- Job -
Identify each line below that contains the word "Write", and copy it out.

- Task inputs -
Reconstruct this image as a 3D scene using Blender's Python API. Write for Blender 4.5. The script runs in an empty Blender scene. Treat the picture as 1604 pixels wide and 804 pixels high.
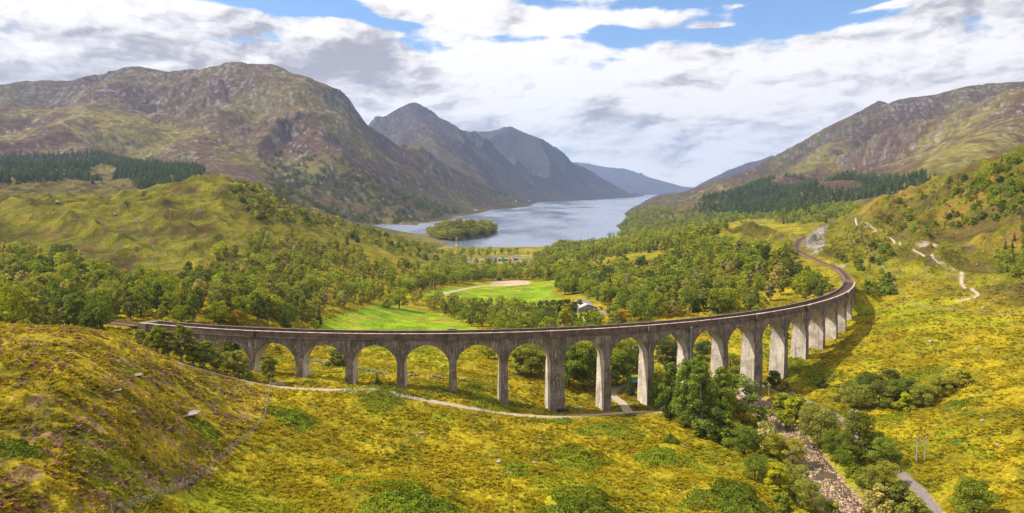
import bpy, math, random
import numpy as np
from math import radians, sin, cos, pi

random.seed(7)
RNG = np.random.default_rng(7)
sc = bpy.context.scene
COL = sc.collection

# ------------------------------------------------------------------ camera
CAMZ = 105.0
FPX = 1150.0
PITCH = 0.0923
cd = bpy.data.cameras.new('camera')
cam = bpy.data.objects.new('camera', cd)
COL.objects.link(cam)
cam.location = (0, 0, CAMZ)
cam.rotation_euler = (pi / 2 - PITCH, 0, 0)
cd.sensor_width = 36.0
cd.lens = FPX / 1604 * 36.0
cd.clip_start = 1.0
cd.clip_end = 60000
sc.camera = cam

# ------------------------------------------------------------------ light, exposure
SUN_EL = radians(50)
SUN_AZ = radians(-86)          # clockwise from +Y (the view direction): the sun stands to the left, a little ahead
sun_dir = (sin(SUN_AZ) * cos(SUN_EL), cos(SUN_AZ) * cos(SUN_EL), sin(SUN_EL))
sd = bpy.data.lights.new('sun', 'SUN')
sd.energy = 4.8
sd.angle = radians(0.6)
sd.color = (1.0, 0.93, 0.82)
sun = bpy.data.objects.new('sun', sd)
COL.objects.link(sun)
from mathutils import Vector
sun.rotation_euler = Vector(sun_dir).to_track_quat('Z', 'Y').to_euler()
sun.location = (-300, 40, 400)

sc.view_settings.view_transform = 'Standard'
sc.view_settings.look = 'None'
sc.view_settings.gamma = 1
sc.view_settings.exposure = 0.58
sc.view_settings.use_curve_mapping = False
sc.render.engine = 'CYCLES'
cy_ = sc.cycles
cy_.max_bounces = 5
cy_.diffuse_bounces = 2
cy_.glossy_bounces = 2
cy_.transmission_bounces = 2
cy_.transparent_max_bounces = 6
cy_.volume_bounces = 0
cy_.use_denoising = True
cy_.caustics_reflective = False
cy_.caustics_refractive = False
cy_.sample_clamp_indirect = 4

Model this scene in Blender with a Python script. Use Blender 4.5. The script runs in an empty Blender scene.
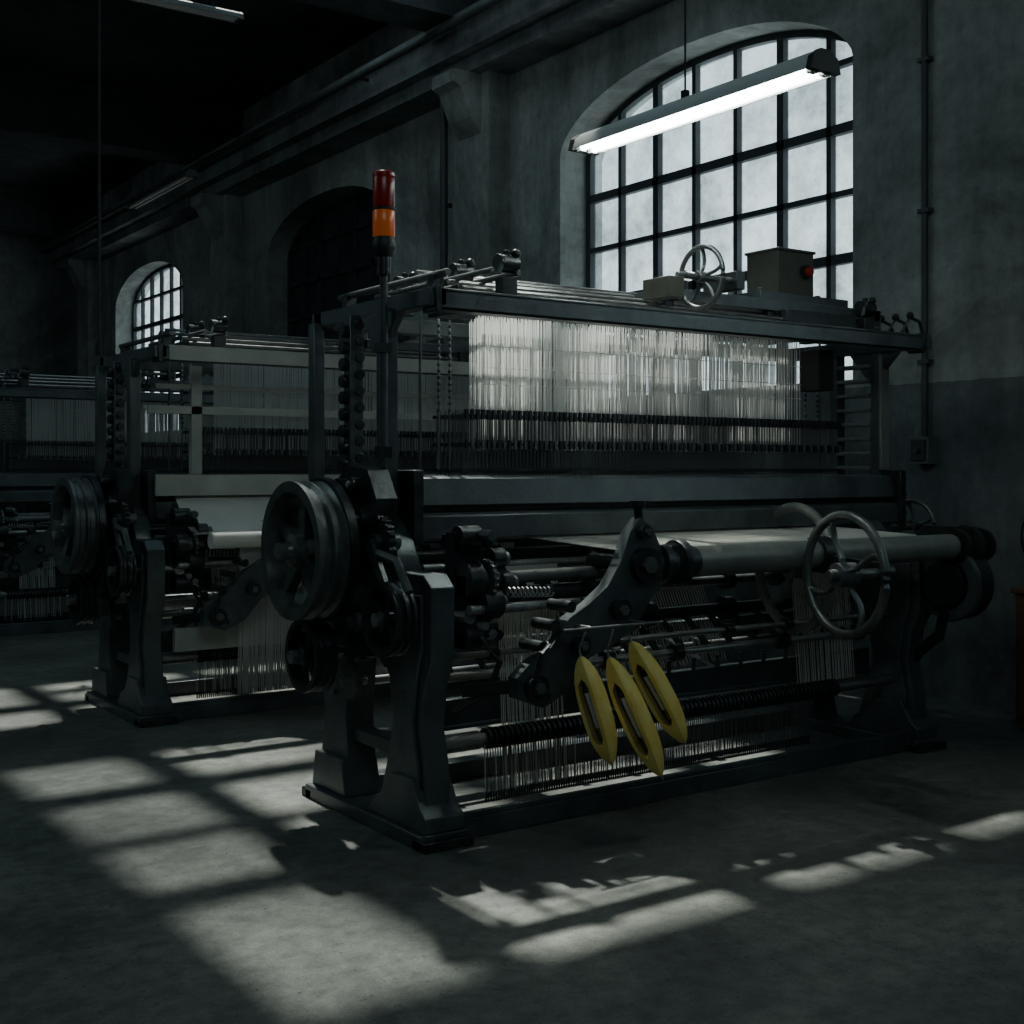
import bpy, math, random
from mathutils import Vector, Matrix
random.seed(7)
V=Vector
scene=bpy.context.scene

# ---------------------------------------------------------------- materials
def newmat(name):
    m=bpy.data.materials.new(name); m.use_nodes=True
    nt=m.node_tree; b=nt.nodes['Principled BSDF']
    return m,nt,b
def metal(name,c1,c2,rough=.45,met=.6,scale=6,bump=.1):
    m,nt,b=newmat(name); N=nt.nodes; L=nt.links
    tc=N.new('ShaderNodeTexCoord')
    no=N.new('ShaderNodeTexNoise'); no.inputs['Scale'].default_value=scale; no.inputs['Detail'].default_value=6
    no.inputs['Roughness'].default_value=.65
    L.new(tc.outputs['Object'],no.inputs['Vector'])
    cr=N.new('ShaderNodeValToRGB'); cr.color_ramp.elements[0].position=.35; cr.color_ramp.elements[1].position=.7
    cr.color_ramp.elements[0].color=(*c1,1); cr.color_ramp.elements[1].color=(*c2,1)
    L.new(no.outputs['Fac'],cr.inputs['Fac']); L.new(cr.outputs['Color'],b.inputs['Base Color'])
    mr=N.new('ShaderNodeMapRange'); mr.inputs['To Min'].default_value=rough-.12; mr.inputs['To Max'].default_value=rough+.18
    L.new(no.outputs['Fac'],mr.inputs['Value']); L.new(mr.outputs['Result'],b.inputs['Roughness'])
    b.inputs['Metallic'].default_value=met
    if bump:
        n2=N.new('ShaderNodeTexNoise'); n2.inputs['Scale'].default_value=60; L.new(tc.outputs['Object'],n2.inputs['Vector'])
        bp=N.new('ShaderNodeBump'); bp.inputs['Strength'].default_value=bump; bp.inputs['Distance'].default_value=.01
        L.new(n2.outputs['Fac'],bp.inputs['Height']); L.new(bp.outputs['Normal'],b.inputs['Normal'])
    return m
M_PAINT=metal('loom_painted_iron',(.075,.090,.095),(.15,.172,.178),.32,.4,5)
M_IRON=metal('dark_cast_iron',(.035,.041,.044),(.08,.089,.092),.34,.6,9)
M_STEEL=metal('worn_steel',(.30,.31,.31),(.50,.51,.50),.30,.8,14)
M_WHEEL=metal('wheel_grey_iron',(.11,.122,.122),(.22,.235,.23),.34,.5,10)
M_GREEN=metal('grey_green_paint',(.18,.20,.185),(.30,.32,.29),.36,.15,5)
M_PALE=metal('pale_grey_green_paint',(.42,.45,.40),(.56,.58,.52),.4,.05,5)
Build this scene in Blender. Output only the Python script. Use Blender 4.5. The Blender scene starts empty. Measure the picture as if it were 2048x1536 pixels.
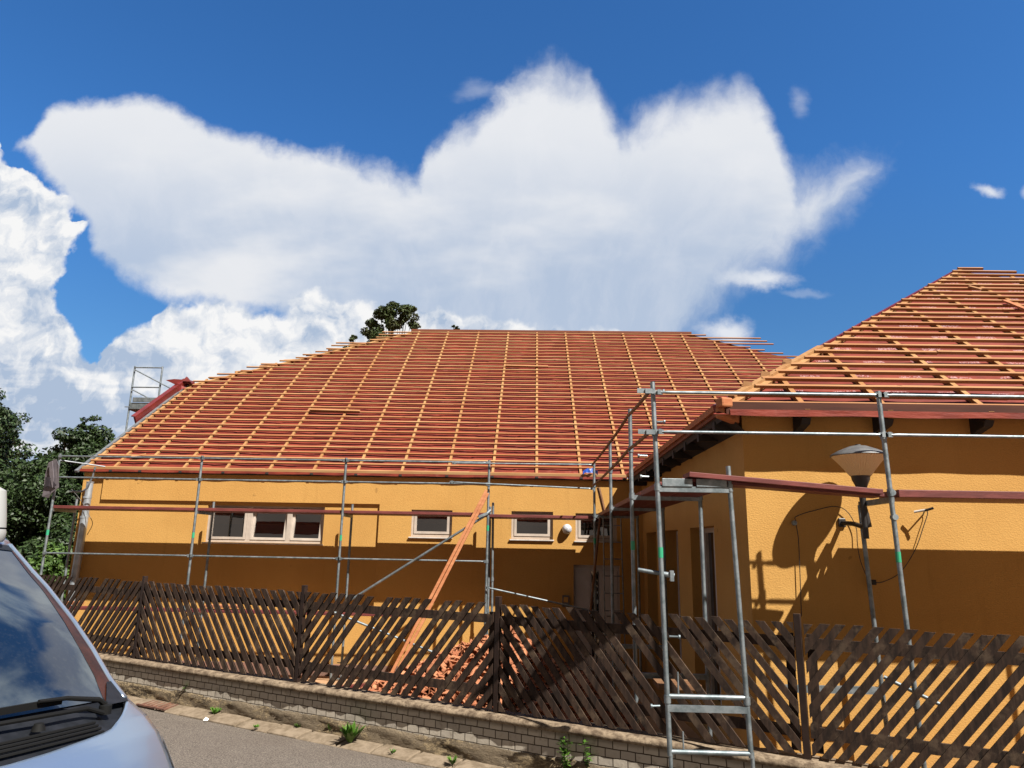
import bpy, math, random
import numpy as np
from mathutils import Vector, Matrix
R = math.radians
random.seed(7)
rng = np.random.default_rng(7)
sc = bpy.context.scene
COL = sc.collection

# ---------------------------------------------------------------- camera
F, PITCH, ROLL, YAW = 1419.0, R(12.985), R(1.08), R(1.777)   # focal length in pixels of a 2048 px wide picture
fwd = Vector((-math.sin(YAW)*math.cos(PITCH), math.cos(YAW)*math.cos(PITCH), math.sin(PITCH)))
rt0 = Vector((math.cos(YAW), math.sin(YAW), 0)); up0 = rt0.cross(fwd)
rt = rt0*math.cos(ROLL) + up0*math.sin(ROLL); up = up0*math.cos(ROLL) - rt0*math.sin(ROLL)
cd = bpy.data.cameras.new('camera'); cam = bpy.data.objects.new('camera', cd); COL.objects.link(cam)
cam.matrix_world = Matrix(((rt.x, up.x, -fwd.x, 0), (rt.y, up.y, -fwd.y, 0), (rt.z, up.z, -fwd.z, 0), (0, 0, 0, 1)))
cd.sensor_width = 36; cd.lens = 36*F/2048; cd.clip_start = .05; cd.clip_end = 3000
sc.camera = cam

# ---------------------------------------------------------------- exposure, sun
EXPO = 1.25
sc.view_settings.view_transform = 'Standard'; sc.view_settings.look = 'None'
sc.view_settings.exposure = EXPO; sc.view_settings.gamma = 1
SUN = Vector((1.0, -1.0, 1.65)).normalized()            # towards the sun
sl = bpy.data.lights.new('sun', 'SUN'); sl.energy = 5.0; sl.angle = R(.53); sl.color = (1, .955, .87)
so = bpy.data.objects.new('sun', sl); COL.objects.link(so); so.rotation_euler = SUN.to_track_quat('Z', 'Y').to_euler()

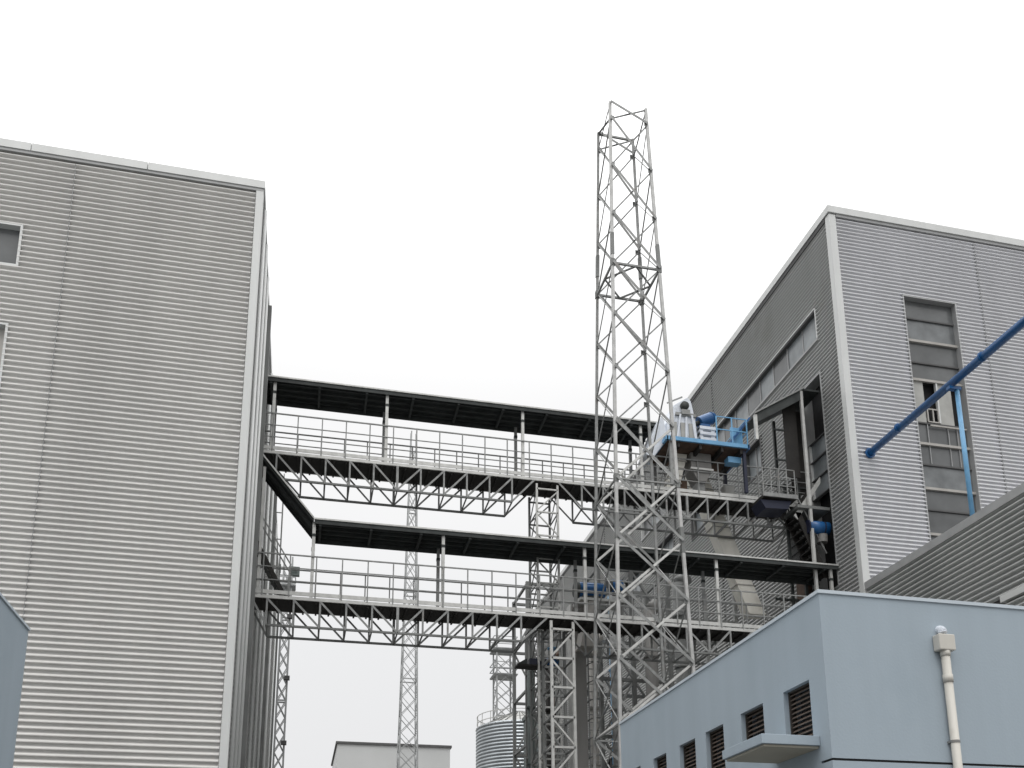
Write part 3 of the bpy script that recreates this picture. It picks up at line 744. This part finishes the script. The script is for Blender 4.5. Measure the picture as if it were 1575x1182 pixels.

- Final answer -
Reconstruct this image as a 3D scene using Blender's Python API. Write for Blender 4.5. The script runs in an empty Blender scene. Treat the picture as 1604 pixels wide and 804 pixels high.
Write part 3 of the bpy script that recreates this picture. It picks up at line 744. This part finishes the script. The script is for Blender 4.5. Measure the picture as if it were 1575x1182 pixels.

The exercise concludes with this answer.